Provided data:
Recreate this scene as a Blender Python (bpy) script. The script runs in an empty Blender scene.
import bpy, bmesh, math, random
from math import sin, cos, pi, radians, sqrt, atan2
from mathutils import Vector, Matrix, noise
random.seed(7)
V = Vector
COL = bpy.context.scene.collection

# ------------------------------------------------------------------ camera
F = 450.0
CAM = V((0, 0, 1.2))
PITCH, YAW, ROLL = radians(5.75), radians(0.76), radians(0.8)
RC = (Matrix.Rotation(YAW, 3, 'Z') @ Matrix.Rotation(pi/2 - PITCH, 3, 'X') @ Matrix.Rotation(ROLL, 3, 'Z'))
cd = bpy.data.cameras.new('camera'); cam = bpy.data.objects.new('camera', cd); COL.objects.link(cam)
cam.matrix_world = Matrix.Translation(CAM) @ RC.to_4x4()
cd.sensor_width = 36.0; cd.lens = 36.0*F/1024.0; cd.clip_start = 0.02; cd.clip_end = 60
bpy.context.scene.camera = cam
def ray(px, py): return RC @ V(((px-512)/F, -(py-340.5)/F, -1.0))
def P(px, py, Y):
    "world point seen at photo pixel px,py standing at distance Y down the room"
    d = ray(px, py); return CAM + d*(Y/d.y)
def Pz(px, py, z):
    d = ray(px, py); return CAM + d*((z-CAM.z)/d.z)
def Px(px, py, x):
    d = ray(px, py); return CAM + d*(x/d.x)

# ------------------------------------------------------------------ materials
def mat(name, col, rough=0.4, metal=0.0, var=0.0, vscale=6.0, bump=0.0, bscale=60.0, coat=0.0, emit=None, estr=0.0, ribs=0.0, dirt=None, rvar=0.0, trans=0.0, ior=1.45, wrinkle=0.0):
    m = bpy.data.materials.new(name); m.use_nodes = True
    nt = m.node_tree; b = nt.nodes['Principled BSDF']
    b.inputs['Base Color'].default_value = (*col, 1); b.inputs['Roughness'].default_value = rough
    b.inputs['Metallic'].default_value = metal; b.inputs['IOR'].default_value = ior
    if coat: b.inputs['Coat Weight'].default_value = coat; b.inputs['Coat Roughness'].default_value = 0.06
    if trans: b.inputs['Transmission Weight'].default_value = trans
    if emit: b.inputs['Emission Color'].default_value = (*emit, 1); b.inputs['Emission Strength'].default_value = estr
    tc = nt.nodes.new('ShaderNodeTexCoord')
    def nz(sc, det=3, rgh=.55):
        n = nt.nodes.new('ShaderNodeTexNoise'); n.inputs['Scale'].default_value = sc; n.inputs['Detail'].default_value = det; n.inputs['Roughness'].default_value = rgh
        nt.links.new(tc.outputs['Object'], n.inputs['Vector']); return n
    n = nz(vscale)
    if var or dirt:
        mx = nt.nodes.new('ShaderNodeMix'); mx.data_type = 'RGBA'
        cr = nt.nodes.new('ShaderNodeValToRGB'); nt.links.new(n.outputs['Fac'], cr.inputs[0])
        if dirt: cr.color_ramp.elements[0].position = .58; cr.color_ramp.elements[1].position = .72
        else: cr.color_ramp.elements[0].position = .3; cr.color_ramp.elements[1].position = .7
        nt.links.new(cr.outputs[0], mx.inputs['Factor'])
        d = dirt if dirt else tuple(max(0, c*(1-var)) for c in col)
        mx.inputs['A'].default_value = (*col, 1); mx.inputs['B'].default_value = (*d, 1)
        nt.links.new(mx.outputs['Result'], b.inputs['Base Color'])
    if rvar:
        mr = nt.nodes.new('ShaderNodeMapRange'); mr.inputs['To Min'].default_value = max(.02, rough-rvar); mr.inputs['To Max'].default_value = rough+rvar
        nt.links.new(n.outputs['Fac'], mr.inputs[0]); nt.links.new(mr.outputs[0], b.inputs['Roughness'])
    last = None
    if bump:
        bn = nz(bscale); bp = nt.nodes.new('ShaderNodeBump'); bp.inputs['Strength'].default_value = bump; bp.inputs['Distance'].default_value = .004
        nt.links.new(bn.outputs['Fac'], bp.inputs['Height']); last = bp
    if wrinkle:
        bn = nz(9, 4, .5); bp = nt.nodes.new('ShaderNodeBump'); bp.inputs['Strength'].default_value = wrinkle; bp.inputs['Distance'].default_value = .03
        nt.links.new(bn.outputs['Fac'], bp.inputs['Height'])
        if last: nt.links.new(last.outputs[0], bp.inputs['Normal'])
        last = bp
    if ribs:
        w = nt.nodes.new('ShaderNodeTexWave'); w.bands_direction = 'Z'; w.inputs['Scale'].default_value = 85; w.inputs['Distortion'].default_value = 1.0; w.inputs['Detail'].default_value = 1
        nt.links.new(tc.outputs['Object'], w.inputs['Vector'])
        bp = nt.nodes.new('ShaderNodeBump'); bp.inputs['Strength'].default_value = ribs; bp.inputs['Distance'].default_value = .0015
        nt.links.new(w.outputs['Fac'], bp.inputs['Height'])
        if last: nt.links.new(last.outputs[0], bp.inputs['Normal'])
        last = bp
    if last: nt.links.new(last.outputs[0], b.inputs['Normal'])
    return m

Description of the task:
Can you write out the lines above, from the first one through the one containing "d = ray(px, py); return CAM + d*(x/d.x)", exactly as they appear and nothing more?

Correct response:
Recreate this scene as a Blender Python (bpy) script. The script runs in an empty Blender scene.
import bpy, bmesh, math, random
from math import sin, cos, pi, radians, sqrt, atan2
from mathutils import Vector, Matrix, noise
random.seed(7)
V = Vector
COL = bpy.context.scene.collection

# ------------------------------------------------------------------ camera
F = 450.0
CAM = V((0, 0, 1.2))
PITCH, YAW, ROLL = radians(5.75), radians(0.76), radians(0.8)
RC = (Matrix.Rotation(YAW, 3, 'Z') @ Matrix.Rotation(pi/2 - PITCH, 3, 'X') @ Matrix.Rotation(ROLL, 3, 'Z'))
cd = bpy.data.cameras.new('camera'); cam = bpy.data.objects.new('camera', cd); COL.objects.link(cam)
cam.matrix_world = Matrix.Translation(CAM) @ RC.to_4x4()
cd.sensor_width = 36.0; cd.lens = 36.0*F/1024.0; cd.clip_start = 0.02; cd.clip_end = 60
bpy.context.scene.camera = cam
def ray(px, py): return RC @ V(((px-512)/F, -(py-340.5)/F, -1.0))
def P(px, py, Y):
    "world point seen at photo pixel px,py standing at distance Y down the room"
    d = ray(px, py); return CAM + d*(Y/d.y)
def Pz(px, py, z):
    d = ray(px, py); return CAM + d*((z-CAM.z)/d.z)
def Px(px, py, x):
    d = ray(px, py); return CAM + d*(x/d.x)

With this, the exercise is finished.